Preview: Angie Tribeca 1x1 (US: TBS)

Posted on January 19, 2016 | Post a comment | Bookmark and Share

Angie Tribeca

In the US: Mondays, 9pm, TBS. Starts January 25th
In the UK: Not yet acquired

It's been a while since we've had a good US cop spoof. Back in the 80s, there were Police Squad and Sledge Hammer to make us laugh with pastiches of the then-conventions of the genre, as well as some plain old silliness.

Since then, it's been a desert, I tell you. A desert. But now from the brains of Steve and Nancy Carell comes Police Squad again. A little different, but still basically Police Squad.

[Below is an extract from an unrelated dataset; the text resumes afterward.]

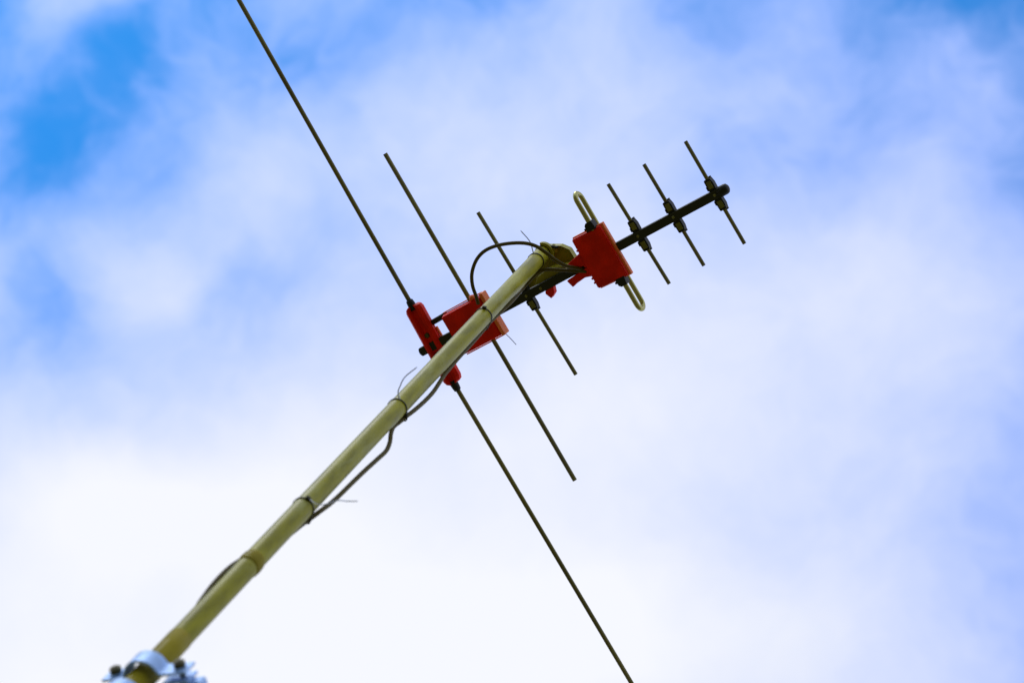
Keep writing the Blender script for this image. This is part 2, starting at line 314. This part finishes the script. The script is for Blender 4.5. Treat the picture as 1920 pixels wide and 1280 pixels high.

Angie Tribeca stars Rashida Jones as the eponymous Tribeca, a lonewolf detective who works alone. Then along comes partner number 237 (Mr Ali Larter aka Hayes MacArthur from Perfect Couples and Really) and finally there's someone who might be able to accommodate her uniquely tough working methods.

And that's basically the plot. There's a tough gruff police captain (Jere Burns from Dear John USA and Help Me Help You). There's all manner of guest suspects (Lisa Kudrow and Gary Cole). But that's about it. 

But that's not what the show's really about it. It's about a series of scenes containing sight gags, stunts, jokes and whatever else it fancies, all of which are intended to make you laugh in more or less the same way Sledge Hammer and Police Squad did. Sometimes that's by undermining conventions, such as continuing conversations that would normally be ended by a scene cut or left implicit; sometimes it's by verbal jokes, such as having every line begin "with all due respect"; sometimes it's by visual fun, such as having the suspect jog off while an obvious stunt double does gymnastics to pursue him unnecessarily dramatically; and sometimes it's just by doing something odd, like having MacArthur plummet to his death and then pop back unharmed in the next episode.

All of this description kills the comedy, of course, so I'm going to stop with it now. I so am. Watch the trailer instead.

The show takes about 10 minutes for the first episode to transcend sixth form-review style comedy and to become actually funny, but after that it's frequently laugh out loud funny, so I'm definitely going to stick with it.

PS If you're quick, TBS is streaming the entire first season right now, so you can watch it all in one go, but only for another day or so. The show's already been renewed for a second season, too.